Return the material exactly, first line through the line containing "COL = sc.collection", and nothing more. Pictures stay out.

>> BEGIN PROVIDED DATA

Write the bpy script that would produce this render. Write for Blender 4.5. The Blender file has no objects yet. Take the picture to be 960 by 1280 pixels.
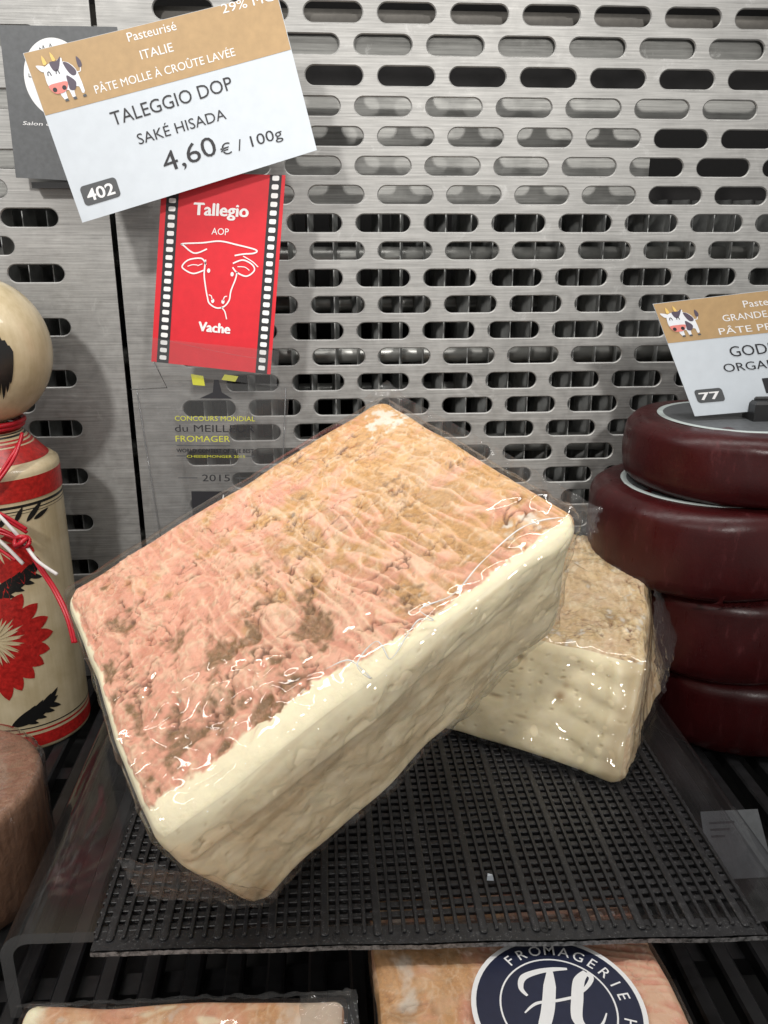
import bpy, bmesh, math, random
import numpy as np
from mathutils import Vector, Matrix
random.seed(4)
R_ = math.radians
S = 0.01                                   # everything below is in centimetres, stored in metres
sc = bpy.context.scene
COL = sc.collection

# ------------------------------------------------------------------ camera, world, lamps, exposure
cam_d = bpy.data.cameras.new("camera")
cam = bpy.data.objects.new("camera", cam_d); COL.objects.link(cam)
cam.location = (0, 0, 28 * S)
cam.rotation_euler = (R_(90 - 18.4), 0, R_(-4))
cam_d.sensor_fit = 'VERTICAL'; cam_d.sensor_height = 24
cam_d.lens = 1050 / 1280 * 24
cam_d.clip_start = 0.01; cam_d.clip_end = 50
sc.camera = cam

world = bpy.data.worlds.new("World"); sc.world = world; world.use_nodes = True
wb = world.node_tree.nodes["Background"]
wb.inputs[0].default_value = (1.0, 0.98, 0.95, 1); wb.inputs[1].default_value = 0.42

def lamp(name, loc, target, power, radius, cone, col):
    d = bpy.data.lights.new(name, 'SPOT'); d.energy = power; d.shadow_soft_size = radius * S
    d.spot_size = R_(cone); d.spot_blend = 0.9; d.color = col
    o = bpy.data.objects.new(name, d); COL.objects.link(o)
    o.location = Vector(loc) * S
    o.rotation_euler = (Vector(target) - Vector(loc)).to_track_quat('-Z', 'Y').to_euler()
    return o
lamp("shop_lamp_left", (-48, -61, 92), (-16, 50, 22), 38, 4.5, 34, (1, 0.97, 0.93))
lamp("shop_lamp_right", (34, -63, 75), (17, 50, 26), 30, 4.5, 31, (1, 0.97, 0.93))

sd = bpy.data.lights.new("case_light_strip", 'AREA'); sd.shape = 'RECTANGLE'; sd.size = 1.3; sd.size_y = 0.06; sd.energy = 5.0; sd.color = (1, 0.98, 0.95)
so = bpy.data.objects.new("case_light_strip", sd); COL.objects.link(so)
so.location = (-0.12, 0.36, 0.80); so.rotation_euler = (Vector((0, 36, 12)) - Vector((0, 36, 80.1))).to_track_quat('-Z', 'Y').to_euler()

sc.view_settings.view_transform = 'Standard'; sc.view_settings.look = 'None'
sc.view_settings.exposure = 0.06; sc.view_settings.gamma = 1
sc.render.engine = 'CYCLES'
sc.cycles.max_bounces = 10; sc.cycles.transparent_max_bounces = 24
sc.cycles.caustics_reflective = False; sc.cycles.caustics_refractive = False
sc.cycles.sample_clamp_indirect = 4

# ------------------------------------------------------------------ materials
MATS = {}
def nodes(name):
    m = bpy.data.materials.new(name); m.use_nodes = True
    nt = m.node_tree
    return m, nt, nt.nodes["Principled BSDF"]
def N(nt, t, **kw):
    n = nt.nodes.new(t)
    for k, v in kw.items():
        if k.startswith('i_'):
            n.inputs[k[2:].replace('_', ' ')].default_value = v
        else: setattr(n, k, v)
    return n
def L(nt, a, b): nt.links.new(a, b)
def coords(nt, scale=(100, 100, 100)):
    tc = N(nt, 'ShaderNodeTexCoord'); mp = N(nt, 'ShaderNodeMapping')
    mp.inputs['Scale'].default_value = scale
    L(nt, tc.outputs['Object'], mp.inputs[0]); return mp.outputs[0]
def noise(nt, vec, scale, detail=4, rough=0.55, dist=0):
    n = N(nt, 'ShaderNodeTexNoise'); n.inputs['Scale'].default_value = scale
    n.inputs['Detail'].default_value = detail; n.inputs['Roughness'].default_value = rough
    n.inputs['Distortion'].default_value = dist
    L(nt, vec, n.inputs['Vector']); return n.outputs[0]
def ramp(nt, fac, stops):
    r = N(nt, 'ShaderNodeValToRGB'); e = r.color_ramp.elements
    while len(e) < len(stops): e.new(0.5)
    for el, (p, c) in zip(e, stops):
        el.position = p
        el.color = (*c, 1) if hasattr(c, '__len__') else (c, c, c, 1)
    L(nt, fac, r.inputs[0]); return r.outputs[0]
def mix(nt, fac, a, b, mode='MIX'):
    m = N(nt, 'ShaderNodeMix', data_type='RGBA', blend_type=mode)
    for sock, v in ((m.inputs[0], fac), (m.inputs[6], a), (m.inputs[7], b)):
        if hasattr(v, 'links'): L(nt, v, sock)
        elif isinstance(v, (int, float)): sock.default_value = v
        else: sock.default_value = (*v, 1)
    return m.outputs[2]
def bump(nt, h, strength, dist, bsdf, sock='Normal'):
    b = N(nt, 'ShaderNodeBump'); b.inputs['Strength'].default_value = strength
    b.inputs['Distance'].default_value = dist * S
    L(nt, h, b.inputs['Height']); L(nt, b.outputs[0], bsdf.inputs[sock]); return b.outputs[0]
def plain(name, col, rough=0.5, metal=0.0, var=0.12, nscale=3.0, bmp=0.0, spec=0.5, coat=0):
    m, nt, b = nodes(name)
    v = coords(nt); n = noise(nt, v, nscale, 5)
    c0 = tuple(max(0, c * (1 - var)) for c in col); c1 = tuple(min(1, c * (1 + var)) for c in col)
    L(nt, ramp(nt, n, [(0.3, c0), (0.7, c1)]), b.inputs['Base Color'])
    b.inputs['Roughness'].default_value = rough; b.inputs['Metallic'].default_value = metal
    b.inputs['Specular IOR Level'].default_value = spec; b.inputs['Coat Weight'].default_value = coat
    if bmp: bump(nt, n, bmp, 0.05, b)
    MATS[name] = m; return m

def brushed(name, base=(0.445, 0.44, 0.425)):
    m, nt, b = nodes(name)
    v = coords(nt, (22, 22, 900)); n1 = noise(nt, v, 1.0, 6, 0.7)
    v2 = coords(nt, (100, 100, 100)); n2 = noise(nt, v2, 0.16, 5, 0.6); n3 = noise(nt, v2, 1.3, 6, 0.65)
    c = ramp(nt, n1, [(0.3, tuple(x * 0.66 for x in base)), (0.7, tuple(x * 1.25 for x in base))])
    c = mix(nt, 0.40, c, ramp(nt, n2, [(0.3, 0.38), (0.7, 0.80)]), 'MULTIPLY')
    n5 = noise(nt, v2, 0.42, 6, 0.75, 1.2); c = mix(nt, ramp(nt, n5, [(0.60, 0), (0.70, 0.30)]), c, (0.66, 0.66, 0.65))
    c = mix(nt, 0.5, c, ramp(nt, n3, [(0.3, 0.35), (0.7, 0.75)]), 'SOFT_LIGHT')
    L(nt, c, b.inputs['Base Color'])
    b.inputs['Metallic'].default_value = 0.75
    L(nt, ramp(nt, n3, [(0.3, 0.48), (0.7, 0.66)]), b.inputs['Roughness'])
    bump(nt, n1, 0.35, 0.02, b)
    MATS[name] = m; return m
brushed('brushed_steel'); brushed('sheet_steel', (0.46, 0.46, 0.44)); brushed('flange_steel', (0.20, 0.20, 0.19))
plain('fin_metal', (0.42, 0.43, 0.42), 0.5, 0.3, 0.35, 0.8)
plain('pipe_metal', (0.42, 0.42, 0.40), 0.4, 0.7, 0.2, 0.7)
plain('dark_interior', (0.012, 0.011, 0.011), 0.8)
plain('dark_frame', (0.14, 0.13, 0.115), 0.6)
plain('black_bar', (0.012, 0.012, 0.013), 0.35, 0, 0.4, 1.5, 0.1)
plain('white_print', (0.82, 0.82, 0.82), 0.55, 0, 0.02)
plain('black_print', (0.018, 0.018, 0.022), 0.5, 0, 0.05)
plain('grey_print', (0.075, 0.08, 0.085), 0.5, 0, 0.05)
plain('tag_white', (0.58, 0.63, 0.68), 0.45, 0, 0.03, 1.2)
plain('tag_tan', (0.44, 0.29, 0.14), 0.5, 0, 0.07, 2.0)
plain('tag_grey', (0.085, 0.09, 0.095), 0.5, 0, 0.15, 3.0)
plain('card_red', (0.66, 0.018, 0.03), 0.42, 0, 0.06, 1.5)
plain('cow_pink', (0.75, 0.23, 0.20), 0.5, 0, 0.05)
plain('cow_dark', (0.09, 0.07, 0.10), 0.5, 0, 0.05)
plain('cow_horn', (0.80, 0.55, 0.16), 0.5, 0, 0.05)
plain('cow_white', (0.78, 0.80, 0.84), 0.5, 0, 0.03)
plain('yellow_print', (0.55, 0.55, 0.05), 0.5, 0, 0.05)
plain('navy_print', (0.014, 0.018, 0.045), 0.35, 0, 0.08)
plain('paper_pale', (0.42, 0.47, 0.46), 0.5, 0, 0.06)
plain('doll_black', (0.012, 0.012, 0.012), 0.3)
plain('doll_red', (0.42, 0.018, 0.015), 0.32, 0, 0.35, 4.0)
plain('cord_red', (0.45, 0.008, 0.02), 0.35, 0, 0.1)
plain('cord_white', (0.72, 0.68, 0.66), 0.5, 0, 0.05)
plain('clip_black', (0.015, 0.015, 0.016), 0.35)

def wood():
    m, nt, b = nodes('doll_wood')
    v = coords(nt, (260, 260, 18)); n = noise(nt, v, 1.0, 5, 0.6)
    v2 = coords(nt); n2 = noise(nt, v2, 0.5, 4)
    c = ramp(nt, n, [(0.3, (0.52, 0.40, 0.22)), (0.7, (0.70, 0.57, 0.36))])
    c = mix(nt, 0.5, c, ramp(nt, n2, [(0.35, (0.46, 0.39, 0.24)), (0.65, (0.70, 0.62, 0.44))]), 'MIX')
    L(nt, c, b.inputs['Base Color']); b.inputs['Roughness'].default_value = 0.32
    b.inputs['Coat Weight'].default_value = 0.3
    MATS['doll_wood'] = m
wood()

def wax():
    m, nt, b = nodes('red_wax')
    v = coords(nt); n = noise(nt, v, 0.35, 5); n2 = noise(nt, v, 6, 4, 0.7); n3 = noise(nt, coords(nt, (200, 200, 45)), 1.0, 4, 0.6)
    c = ramp(nt, n, [(0.3, (0.030, 0.0038, 0.0042)), (0.7, (0.048, 0.0055, 0.0062))])
    c = mix(nt, ramp(nt, n3, [(0.60, 0), (0.76, 0.45)]), c, (0.13, 0.03, 0.034))
    L(nt, c, b.inputs['Base Color'])
    L(nt, ramp(nt, n3, [(0.3, 0.26), (0.7, 0.42)]), b.inputs['Roughness'])
    bump(nt, n2, 0.25, 0.04, b)
    b.inputs['Specular IOR Level'].default_value = 0.32; b.inputs['Subsurface Weight'].default_value = 0.1; b.inputs['Subsurface Radius'].default_value = (0.01, 0.002, 0.002); b.inputs['Subsurface Scale'].default_value = 0.3
    MATS['red_wax'] = m
wax()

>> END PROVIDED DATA

- _COMPLETED TASK_
Write the bpy script that would produce this render. Write for Blender 4.5. The Blender file has no objects yet. Take the picture to be 960 by 1280 pixels.
import bpy, bmesh, math, random
import numpy as np
from mathutils import Vector, Matrix
random.seed(4)
R_ = math.radians
S = 0.01                                   # everything below is in centimetres, stored in metres
sc = bpy.context.scene
COL = sc.collection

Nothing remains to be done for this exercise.